The idea is only a hypothesis. One way to start testing its validity might be to look at the emerging sexual habits and ideologies of Millennials (and Gen Z). On the one hand, people in their 20s and 30s are growing up in a culture that, largely through social media, is infused with sexual content—porn, porn, and porn—to an unprecedented degree. Some view this exposure as a sign of liberation. But we are also well aware of the dangers, especially for young women, of this chronic exposure to graphic content, dangers that include cyberbullying, revenge porn, and sexual aggression. “Sexually explicit material or pornography,” according to a meta-analysis of the relevant scientific research, is associated with “a greater likelihood of perpetuating sexual coercion.”
On the other hand, the easy prevalence of sexual themes and content also fosters, according to the same meta-analysis, “more permissive sexual attitudes.” This permissiveness, notably, has not led to greater promiscuity among young adults. According to one study, American adults born in the 1980s and ’90s had the same number of sexual partners as Baby Boomers born between 1946 and 1964. Contrary to the stereotype of a “hook-up generation,” young adults are also waiting longer to have sex. And while greater sexual permissiveness has not coincided with greater promiscuity, it has emerged alongside a broader tolerance for multiple partners and open arrangements, skepticism of marriage and childrearing, and a radical openness to all gendered and sexual identities.
At the core of these expanding attitudes is a suspicion of monogamy. According to a 2016 study, nearly 20 percent of people who are under 30 and in a serious relationship have engaged in sex outside of their relationship with their partner’s knowledge. Nearly half interviewed expressed some level of tolerance for consensual non-monogamy. Endorsing this perspective, and perhaps speaking for her own generation, the actress Scarlett Johannson said, “I don’t think it’s natural to be a monogamous person.”
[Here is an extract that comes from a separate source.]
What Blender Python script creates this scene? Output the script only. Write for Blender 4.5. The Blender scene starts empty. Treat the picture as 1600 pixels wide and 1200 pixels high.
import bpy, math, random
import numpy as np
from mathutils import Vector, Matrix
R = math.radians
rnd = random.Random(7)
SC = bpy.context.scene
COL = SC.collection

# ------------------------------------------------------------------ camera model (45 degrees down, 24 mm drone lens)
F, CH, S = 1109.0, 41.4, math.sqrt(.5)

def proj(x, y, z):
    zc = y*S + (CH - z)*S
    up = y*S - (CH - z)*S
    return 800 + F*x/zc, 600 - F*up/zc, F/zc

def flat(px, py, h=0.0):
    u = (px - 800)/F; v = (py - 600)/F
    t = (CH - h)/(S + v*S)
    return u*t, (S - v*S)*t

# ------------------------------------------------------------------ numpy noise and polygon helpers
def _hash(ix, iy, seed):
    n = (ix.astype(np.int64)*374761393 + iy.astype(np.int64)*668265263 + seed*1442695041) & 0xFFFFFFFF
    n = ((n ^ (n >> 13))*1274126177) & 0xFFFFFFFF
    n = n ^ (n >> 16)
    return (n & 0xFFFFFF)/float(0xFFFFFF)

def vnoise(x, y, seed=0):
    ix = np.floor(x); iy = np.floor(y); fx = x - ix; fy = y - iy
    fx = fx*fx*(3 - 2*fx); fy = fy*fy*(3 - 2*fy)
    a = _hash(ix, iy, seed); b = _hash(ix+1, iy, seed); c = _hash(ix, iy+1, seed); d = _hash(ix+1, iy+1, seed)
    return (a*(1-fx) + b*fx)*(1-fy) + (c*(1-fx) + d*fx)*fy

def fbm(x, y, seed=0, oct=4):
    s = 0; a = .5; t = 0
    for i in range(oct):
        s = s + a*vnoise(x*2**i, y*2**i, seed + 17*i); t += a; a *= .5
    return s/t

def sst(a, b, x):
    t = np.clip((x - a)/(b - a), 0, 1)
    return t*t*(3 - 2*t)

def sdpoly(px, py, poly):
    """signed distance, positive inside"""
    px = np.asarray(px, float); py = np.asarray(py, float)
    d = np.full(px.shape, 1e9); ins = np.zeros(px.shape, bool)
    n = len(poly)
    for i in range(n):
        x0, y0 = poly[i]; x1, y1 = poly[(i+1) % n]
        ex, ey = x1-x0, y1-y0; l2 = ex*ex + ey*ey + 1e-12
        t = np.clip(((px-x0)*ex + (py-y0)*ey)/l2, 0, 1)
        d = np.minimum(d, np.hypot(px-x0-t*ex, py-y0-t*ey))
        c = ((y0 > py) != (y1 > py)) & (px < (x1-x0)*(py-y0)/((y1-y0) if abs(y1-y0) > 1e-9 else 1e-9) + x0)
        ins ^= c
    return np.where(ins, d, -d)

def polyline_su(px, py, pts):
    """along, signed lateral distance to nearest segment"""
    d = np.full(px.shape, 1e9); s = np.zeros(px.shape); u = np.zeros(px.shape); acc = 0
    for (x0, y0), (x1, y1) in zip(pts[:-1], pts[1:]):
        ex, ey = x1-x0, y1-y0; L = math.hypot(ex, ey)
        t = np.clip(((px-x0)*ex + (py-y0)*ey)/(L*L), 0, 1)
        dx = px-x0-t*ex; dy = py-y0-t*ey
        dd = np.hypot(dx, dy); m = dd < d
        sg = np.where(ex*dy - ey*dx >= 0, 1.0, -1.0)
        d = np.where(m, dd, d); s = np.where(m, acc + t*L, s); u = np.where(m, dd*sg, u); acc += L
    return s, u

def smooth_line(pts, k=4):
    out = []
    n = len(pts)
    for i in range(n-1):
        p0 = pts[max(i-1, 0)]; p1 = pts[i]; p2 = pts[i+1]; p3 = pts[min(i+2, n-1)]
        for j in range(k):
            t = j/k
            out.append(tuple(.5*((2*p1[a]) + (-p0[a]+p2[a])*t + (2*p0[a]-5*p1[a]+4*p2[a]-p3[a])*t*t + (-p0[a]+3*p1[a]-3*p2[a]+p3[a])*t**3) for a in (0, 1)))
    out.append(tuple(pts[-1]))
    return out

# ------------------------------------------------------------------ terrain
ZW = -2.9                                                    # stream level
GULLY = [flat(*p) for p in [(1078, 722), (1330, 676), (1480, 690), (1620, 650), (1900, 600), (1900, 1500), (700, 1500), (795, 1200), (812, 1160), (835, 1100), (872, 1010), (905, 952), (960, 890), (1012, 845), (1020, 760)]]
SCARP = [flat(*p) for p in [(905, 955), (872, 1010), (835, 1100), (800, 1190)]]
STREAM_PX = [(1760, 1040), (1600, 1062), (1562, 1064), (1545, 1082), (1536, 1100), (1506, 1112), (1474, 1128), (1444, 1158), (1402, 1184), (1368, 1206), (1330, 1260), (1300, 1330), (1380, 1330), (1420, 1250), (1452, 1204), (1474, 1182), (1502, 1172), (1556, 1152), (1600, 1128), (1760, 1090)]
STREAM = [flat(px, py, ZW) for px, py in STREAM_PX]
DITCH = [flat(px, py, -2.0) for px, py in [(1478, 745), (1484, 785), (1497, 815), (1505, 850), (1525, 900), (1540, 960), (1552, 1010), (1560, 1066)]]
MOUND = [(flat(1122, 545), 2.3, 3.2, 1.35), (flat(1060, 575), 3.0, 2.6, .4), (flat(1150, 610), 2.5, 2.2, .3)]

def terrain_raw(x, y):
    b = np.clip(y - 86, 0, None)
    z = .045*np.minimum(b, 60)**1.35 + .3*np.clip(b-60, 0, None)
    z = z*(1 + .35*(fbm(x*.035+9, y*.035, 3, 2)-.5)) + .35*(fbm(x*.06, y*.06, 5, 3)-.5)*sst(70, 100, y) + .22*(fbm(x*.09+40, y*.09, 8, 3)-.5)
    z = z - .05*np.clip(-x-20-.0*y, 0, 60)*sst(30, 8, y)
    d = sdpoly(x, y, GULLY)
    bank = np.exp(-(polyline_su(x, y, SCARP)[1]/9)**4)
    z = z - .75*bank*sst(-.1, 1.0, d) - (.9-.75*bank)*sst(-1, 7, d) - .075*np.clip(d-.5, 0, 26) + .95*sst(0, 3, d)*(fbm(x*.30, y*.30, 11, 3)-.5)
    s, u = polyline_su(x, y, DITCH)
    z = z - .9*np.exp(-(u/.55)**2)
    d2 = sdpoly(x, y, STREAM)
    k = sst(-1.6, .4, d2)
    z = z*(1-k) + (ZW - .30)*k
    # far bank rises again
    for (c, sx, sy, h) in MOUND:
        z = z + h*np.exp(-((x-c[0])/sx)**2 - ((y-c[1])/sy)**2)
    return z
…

Boomers throw up their hands at this news and lament the end of romance. But tolerance of non-monogamy demands something the Boomers, half of whom are divorced, did not practice especially well themselves: constant communication. Non-monogamous seekers of multiple relationships are more obligated to discuss boundaries, needs, and desires than are monogamous couples (who can more easily go on auto-pilot). Whereas some have hypothesized that Millennials are in desperate need of relationship guidance, Bjarne Holmes, a Chapman University communications professor, explains how “People in these [non-monogamous] relationships really communicate…. They are potentially doing quite a lot of things that could turn out to be things that if people practicing monogamy did more of, their relationships might be better off.”
According to Karen Trask, director of Loving More, a non-profit dedicated to fostering polyamorous arrangements, polyamory is increasingly popular with Millennials. Trask works closely with all age groups to support polyamorous relationships (which can be sexual or platonic or even alternate between both). But she notes that, while overall interest in polyamory is “on the rise,” “this growth appears to be driven by the 20-something crowd.”
And their approach, she suggests, is unusually tolerant and communicative. She says people in their 20s are “much more comfortable exploring polyamory” and that, in so doing, “they are constantly dealing with a need to communicate better”—about jealously, family, sexual health, wants and needs, and so on. “They’re really lucky,” she adds, “to be more exposed through the Internet and social media” to options beyond monogamy. They’re also lucky to be more accepted by society if polyamory is a path they choose.
Polyamory isn’t going mainstream anytime soon. But to the extent that its growing acceptance portends a larger cultural shift away from the demands of monogamy (both within marriage and not), and to the extent that this shift is complemented by healthy communication over sexual issues, the conflicting cultural norms that plagued those raised in the 1960s and ’70s may yield to a sexual culture that, while more exposed to graphic sex, is nonetheless less repressed, no more promiscuous, better able to discuss sexual desire, and, no matter how powerful a person is, cognizant that we all have boundaries.
Sex and power might be inseparable, but it will be interesting to see if the sexual culture being cultivated by Millennials diminishes the need for an ongoing #MeToo movement. Interestingly, the little research that’s been done comparing the generational responses to #MeToo indicates that older women are more likely to be silent about harassment and less likely to say that men should lose their jobs for harassment, while younger women are more likely to tolerate flirting in the workplace. In other words, the Millennials might be saying: Sexual banter is fine. Coercion is not. The world is changing. So let’s talk.